Ashley Bohrer, Assistant Professor of Gender and Peace Studies
Kroc Institute for International Peace Studies

Gender (and Prison) Abolition: Provisional Notes on the Carcerality of Gender

The discourse of gender policing has opened a fecund field of analysis for exploring the ways that gender is interwoven into the policing and prison systems. Such analyses have revealed that the institution of the police is fundamentally incompatible with gender liberation and feminist futures. In many circles (both academic and activist), the name for dismantling the police and prison system is most often expressed as 'abolitionism.' But within feminist circles, 'abolitionism' takes on another sense entirely, under the aegis of 'gender abolitionism', or the call to dismantle gender entirely as a system underpinning social, political, economic, and collective life. The term 'gender abolitionism' is hotly contested, with some feminists arguing it is the only cogent response to heteropatriachy, and others teasing out the often transphobic implications/assumptions of this discourse. This paper looks at the discourse of gender abolitionism asking two questions: is it possible to think of a trans-inclusive gender abolitionism? And if so, what might be the relationship between gender abolition and prison abolition?
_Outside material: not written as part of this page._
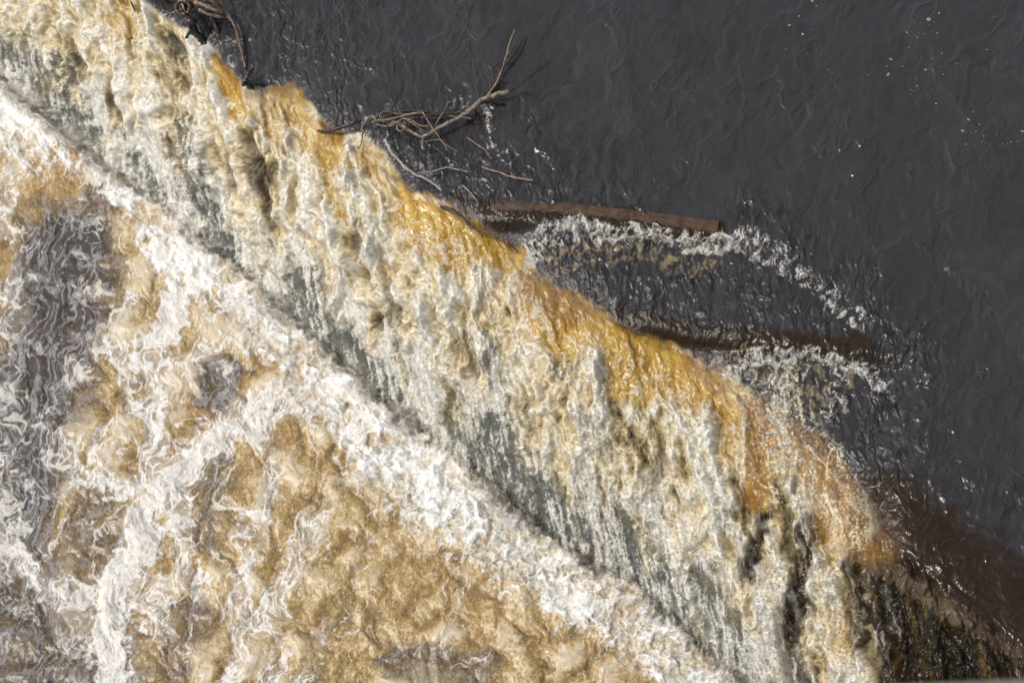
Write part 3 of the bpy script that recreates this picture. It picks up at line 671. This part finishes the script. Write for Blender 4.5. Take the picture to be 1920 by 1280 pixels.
_rt = random.Random(5)
tg = limb('twig_tangle', [(698, 224, .04), (716, 222, .05), (738, 214, .07), (770, 208, .08), (806, 210, .08)], (3.0, 2.2), DARK)
tag(tg, 'mat of fine wet dark twigs snarled beneath the tan branches of the snag', 'twigs', BR)
for _k in range(26):
    x0 = _rt.uniform(695, 905); y0 = 228 - (x0 - 690) * .12 + _rt.uniform(-10, 14); a_ = _rt.uniform(-.9, .5) if _k % 3 else _rt.uniform(1, 2.4); l_ = _rt.uniform(14, 40)
    z0 = _rt.uniform(.0, .12)
    limb('twig', [(x0, y0, z0), (x0 + l_ * .4 * math.cos(a_), y0 + l_ * .4 * math.sin(a_) + _rt.uniform(-2, 2), z0 + .05), (x0 + l_ * math.cos(a_), y0 + l_ * math.sin(a_), z0 + _rt.uniform(-.04, .08))],
         (_rt.uniform(1.1, 1.9), .5), [DARK, BROWN, TAN][_k % 3], tg, sides=6)
tg = limb('twig_tangle', [(916, 176, .05), (924, 160, .08), (932, 146, .08), (940, 132, .06)], (2.4, 1.6), DARK)
tag(tg, 'small dark twig clump at the foot of the tall tan stick', 'twigs', BR)
for _k in range(12):
    x0 = _rt.uniform(912, 938); y0 = 182 - (x0 - 912) * 1.5 + _rt.uniform(-5, 5); a_ = _rt.uniform(-1.9, .3); l_ = _rt.uniform(8, 22)
    limb('twig', [(x0, y0, .05), (x0 + l_ * .5 * math.cos(a_), y0 + l_ * .5 * math.sin(a_), .1), (x0 + l_ * math.cos(a_), y0 + l_ * math.sin(a_), .08)], (1.2, .5), [DARK, BROWN][_k % 2], tg, sides=6)

# the big log stranded at the top of the crest
def jag_end(x, y, z, r, n, mat, parent, name='root'):
    pass
log = limb('stranded_log', [(428, 34, .10), (410, 22, .20), (385, 10, .28), (350, -4, .30), (300, -24, .28), (240, -50, .2)], (11, 20), BROWN, sides=14)
tag(log, 'big split brown log stranded on the crest at the top edge', 'log')
limb('splinter', [(420, 26, .22), (395, 16, .36), (365, 4, .42)], (2.5, 5), TAN, log)
limb('splinter', [(424, 34, .12), (400, 29, .26), (372, 20, .36)], (3, 4.5), PALE, log)
limb('splinter', [(415, 16, .22), (390, 4, .40), (362, -6, .44)], (2, 4), DARK, log)
kn = [P(343 + 13 * math.cos(a), 15 + 12 * math.sin(a), .36 + .02 * math.sin(3 * a)) for a in np.linspace(0, 2 * math.pi, 11)]
mesh_obj('knot_ring', [tube_mesh(kn, [.026] * 11, 77)], BROWN, log)
limb('knot_hollow', [(343, 15, .33), (345, 19, .28), (348, 26, .1)], (11, 8), DARK, log, sides=12)
limb('knot_core', [(341, 8, .38), (344, 16, .36), (348, 24, .3)], (3.2, 1.4), GREYW, log)
limb('root', [(306, 22, .2), (315, 22, .22), (324, 17, .24)], (1.6, 2.4), DARK, log)
limb('root', [(356, 38, .22), (362, 54, .05), (372, 70, -.08), (382, 82, -.16)], (10, 7), DARK, log, sides=12)
limb('root', [(370, 30, .2), (383, 44, .05), (392, 60, -.10), (394, 72, -.2)], (6, 3), DARK, log)
limb('root', [(358, 56, .12), (353, 64, .10), (350, 71, .06)], (2, 3.6), DARK, log)
limb('root', [(395, 30, .12), (404, 50, -.02), (410, 74, -.15), (413, 92, -.3)], (7, 5), DARK, log)
o = limb('long_root', [(405, -40, .18), (414, 0, .18), (422, 22, .16), (434, 38, .14), (441, 52, .10), (449, 80, .04), (456, 108, -.02), (461, 128, -.10)], (3.0, 3.6), BROWN)
tag(o, 'long thin brown root trailing down the crest right of the log', 'root')
limb('rootlet', [(434, 38, .14), (444, 44, .10), (452, 62, .05), (456, 80, .0)], (2.2, 1.4), DARK, o)
o = limb('crest_snag', [(474, 128, .05), (466, 138, .06), (462, 150, .0), (458, 158, -.08)], (4, 7), DARK)
tag(o, 'black waterlogged stub caught on the crest between two amber chutes', 'stub')
limb('rootlet', [(464, 146, .02), (478, 152, -.03), (494, 158, -.10)], (5, 3), DARK, o)
o = limb('hanging_twig', [(245, 4, -.1), (252, 18, -.22), (254, 28, -.34), (261, 40, -.48)], (2.2, 1.5), DARK)
tag(o, 'dark twig hanging in the froth below the top left edge', 'twig')

# the two soaked timbers
def timber(name, path, zs, wid, thick, seed, label):
    rnd = random.Random(seed)
    n = 26; pts = []
    for i in range(n):
        t = i / (n - 1) * (len(path) - 1); k = min(int(t), len(path) - 2); fr = t - k
        x = path[k][0] + (path[k + 1][0] - path[k][0]) * fr; y = path[k][1] + (path[k + 1][1] - path[k][1]) * fr
        pts.append(P(x, y, zs[k] + (zs[k + 1] - zs[k]) * fr))
    vs, fs = [], []
    for i, p in enumerate(pts):
        d = pts[min(i + 1, n - 1)] - pts[max(i - 1, 0)]; d.z = 0; d.normalize()
        sd = Vector((d.y, -d.x, 0))                                # towards the camera side
        ring = [(-.52, -.03), (-.36, .010), (0, .026), (.32, .014), (.47, -.03), (.52, -.4 * thick), (.46, -thick), (-.5, -thick)]
        for (a, b) in ring:
            vs.append(p + sd * a * wid + Vector((0, 0, b + rnd.uniform(-.003, .003))) + sd * rnd.uniform(-.004, .004))
    m_ = 8
    for i in range(n - 1):
        for k in range(m_):
            k2 = (k + 1) % m_
            fs.append((i * m_ + k, i * m_ + k2, (i + 1) * m_ + k2, (i + 1) * m_ + k))
    fs.append(tuple(range(m_))); fs.append(tuple(reversed(range((n - 1) * m_, n * m_))))
    o = mesh_obj(name, [(vs, fs)], TIMBER, smooth=False); tag(o, label, 'timber', 'soaked timbers lying on the weir')
    return o
timber('soaked_timber', [(930, 384), (1060, 390), (1200, 405), (1347, 424)], [-.10, -.018, .006, .022], .235, .30, 3, 'long brown timber with a blunt end showing through the upper water')
timber('soaked_timber', [(1250, 610), (1400, 628), (1520, 640), (1655, 652)], [-.50, -.26, -.085, -.03], .20, .30, 5, 'dark drowned timber nearer the bottom, mostly under rippled water')

# foam flecks adrift on the upper river
FO, fnt2, fb2 = new_mat('floating_foam'); fb2.inputs['Base Color'].default_value = (.62, .63, .66, 1); fb2.inputs['Roughness'].default_value = .5
fn = fnt2.nodes.new('ShaderNodeTexVoronoi'); fn.inputs['Scale'].default_value = 90
ftc = fnt2.nodes.new('ShaderNodeTexCoord'); fnt2.links.new(ftc.outputs['Object'], fn.inputs['Vector'])
fbp = fnt2.nodes.new('ShaderNodeBump'); fbp.inputs['Distance'].default_value = .006; fnt2.links.new(fn.outputs['Distance'], fbp.inputs['Height']); fnt2.links.new(fbp.outputs[0], fb2.inputs['Normal'])
def fleck_mesh(kind, seed):
    """a low raft of bubbles: small domes crowded together; larger rafts are open in the middle"""
    rnd = random.Random(seed); parts = []
    n = {0: 3, 1: 9, 2: 20}[kind]
    for i in range(n):
        if kind == 2:
            a = rnd.uniform(0, 6.28); rr = rnd.uniform(.26, .44); cx, cy = rr * math.cos(a) * .75, rr * math.sin(a) * 1.15; r = rnd.uniform(.07, .16)
        elif kind == 1:
            a = rnd.uniform(0, 6.28); rr = rnd.uniform(0, .3); cx, cy = rr * math.cos(a), rr * math.sin(a); r = rnd.uniform(.12, .22)
        else:
            cx, cy, r = rnd.uniform(-.15, .15), rnd.uniform(-.15, .15), rnd.uniform(.25, .4)
        vs, fs = [], []
        for j in range(4):
            th = math.pi / 2 * j / 3.5
            for k in range(8):
                vs.append((cx + r * math.cos(th) * math.cos(k * math.pi / 4), cy + r * math.cos(th) * math.sin(k * math.pi / 4), r * .7 * math.sin(th)))
        vs.append((cx, cy, r * .7))
        for j in range(3):
            for k in range(8): fs.append((j * 8 + k, j * 8 + (k + 1) % 8, (j + 1) * 8 + (k + 1) % 8, (j + 1) * 8 + k))
        for k in range(8): fs.append((24 + k, 24 + (k + 1) % 8, 32))
        parts.append((vs, fs))
    return parts
FL = [(570, 5, 14), (590, 30, 8), (508, 78, 9), (460, 122, 12), (525, 165, 12), (556, 193, 5), (585, 215, 4), (445, 235, 4), (545, 258, 4), (1130, 92, 20), (1180, 65, 11), (1025, 157, 9),
      (1076, 180, 7), (1108, 165, 6), (1145, 155, 5), (1170, 160, 8), (1035, 230, 5), (948, 285, 13), (928, 318, 5), (1003, 318, 7), (935, 357, 17), (837, 360, 7), (810, 373, 3),
      (1110, 335, 15), (1147, 282, 6), (1192, 258, 8), (1178, 322, 4), (1200, 356, 7), (1148, 347, 3), (1178, 284, 4), (1066, 376, 4), (1073, 413, 10), (1043, 433, 5), (1060, 436, 4),
      (1145, 426, 4), (1305, 375, 3), (1408, 240, 9), (1262, 306, 5), (1165, 498, 10), (1212, 494, 7), (1343, 538, 7), (1320, 574, 12), (1373, 597, 9), (1292, 628, 13), (1335, 638, 5),
      (1357, 632, 4), (1393, 653, 7), (1308, 692, 6), (1354, 693, 3), (1386, 683, 4), (1415, 693, 3), (1455, 648, 3), (1484, 691, 6), (1508, 688, 3), (1525, 680, 5), (1554, 680, 4),
      (1580, 630, 12), (1502, 301, 3), (610, 262, 3), (630, 258, 3), (590, 240, 3), (602, 250, 2), (575, 268, 3), (530, 240, 3), (470, 60, 3), (480, 118, 3), (565, 142, 4), (1045, 455, 3), (1082, 160, 3),
      (1090, 270, 3), (1155, 105, 4), (1130, 120, 3), (1230, 350, 3), (1210, 300, 3), (700, 300, 3), (648, 336, 3), (665, 350, 3), (1286, 640, 3), (1400, 690, 3)]
proto = {}
special = {(1130, 92): 'largest ring of foam afloat near the top right', (935, 357): 'open white foam ring lowest of the middle drift', (1580, 630): 'foam patch touching the right edge of the picture',
           (570, 5): 'foam patch cut by the top edge of the picture', (1408, 240): 'lone round foam patch right of the main drift', (1110, 335): 'drop shaped foam raft in the middle of the right hand drift',
           (948, 285): 'oval foam raft just above the open ring', (525, 165): 'foam raft lowest of the three larger ones in the left drift'}
for i, (x, y, d) in enumerate(FL):
    kd = 2 if d >= 12 else 1 if d >= 6 else 0
    key = (kd, i % 3)
    if key not in proto:
        o = mesh_obj('foam_fleck', fleck_mesh(kd, 5 + kd * 3 + i % 3), FO); proto[key] = o
    else:
        o = proto[key].copy(); coll.objects.link(o)
    px, py = 1300 + x * .3907, y * .3907
    o.location = PS(px, py, .001); sc = d * .3907 * 1.15 / 140; o.scale = (sc, sc, min(sc, .05) * .6); o.rotation_euler = (0, 0, i * 1.7)
    size = {0: 'tiny', 1: 'small', 2: 'open'}[kd]
    tag(o, special.get((x, y), {0: 'tiny white foam dot adrift on the dark river at top right', 1: 'small round white foam patch adrift among dots at top right',
        2: 'larger open foam raft adrift at the top right'}[kd]), 'foam', 'foam flecks adrift on the upper river')

# the footbridge the picture is taken from
def stone_material():
    mt, nt, bs = new_mat('parapet_concrete')
    nn = nt.nodes.new; L = nt.links.new
    tc = nn('ShaderNodeTexCoord'); n1 = nn('ShaderNodeTexNoise'); n1.inputs['Scale'].default_value = 8; n1.inputs['Detail'].default_value = 8
    L(tc.outputs['Object'], n1.inputs['Vector'])
    cr = nn('ShaderNodeValToRGB'); cr.color_ramp.elements[0].color = (.13, .11, .095, 1); cr.color_ramp.elements[1].color = (.30, .26, .225, 1)
    L(n1.outputs['Fac'], cr.inputs['Fac']); L(cr.outputs[0], bs.inputs['Base Color']); bs.inputs['Roughness'].default_value = .9
    return mt
STONE = stone_material()
def ray(px, py):
    d = fwd * FPX + rt * (px - 960) - up * (py - 640); return Vector(d / np.linalg.norm(d))
zt = CAM_H - .95
def onz(px, py, z):
    r = ray(px, py); return Vector(CAM) + r * ((z - CAM_H) / r.z)
A, B_ = onz(1470, 1283, zt), onz(1920, 1262, zt)
dr = (B_ - A).normalized(); nr = Vector((-dr.y, dr.x, 0))
if nr.y > 0: nr = -nr                                                # towards the photographer's side
A0 = A - dr * 14; A1 = A + dr * 14
def slab(p0, p1, n, w0, w1, z0, z1, seg=40, bev=.012):
    vs, fs = [], []
    prof = [(w0, z0), (w0, z1 - bev), (w0 + bev, z1), (w1 - bev, z1), (w1, z1 - bev), (w1, z0)]
    for i in range(seg + 1):
        c = p0.lerp(p1, i / seg)
        for (w_, z_) in prof: vs.append(Vector((c.x + n.x * w_, c.y + n.y * w_, z_)))
    k_ = len(prof)
    for i in range(seg):
        for k in range(k_):
            k2 = (k + 1) % k_; fs.append((i * k_ + k, i * k_ + k2, (i + 1) * k_ + k2, (i + 1) * k_ + k))
    fs.append(tuple(range(k_))); fs.append(tuple(range(seg * k_, (seg + 1) * k_)))
    return vs, fs
br = bpy.data.objects.new('footbridge', None); coll.objects.link(br); br.location = (A.x, A.y, 0)
tag(br, 'blurred pale edge of a bridge parapet in the bottom right corner', 'bridge')
def bpart(name, *a):
    o = mesh_obj(name, [slab(*a)], STONE, smooth=False); o.parent = br; o.matrix_parent_inverse = Matrix.Translation(-br.location); return o
bpart('coping', A0, A1, nr, 0, .34, zt - .10, zt)
bpart('parapet_wall', A0, A1, nr, .04, .30, zt - .98, zt - .103)
bpart('deck', A0, A1, nr, .02, 3.2, zt - 1.35, zt - .983)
Ashley J. Bohrer's work focuses on the relationship between exploitation and oppression as articulated in feminist theory and social movements. Bohrer, who holds a PhD in philosophy from DePaul University, studies complex patterns of discrimination based on race, gender, sexuality, and class, focusing on the intersections of these varieties of injustice. She is the author of Marxism and Intersectionality: Race, Gender, Class, and Sexuality under Contemporary Capitalism.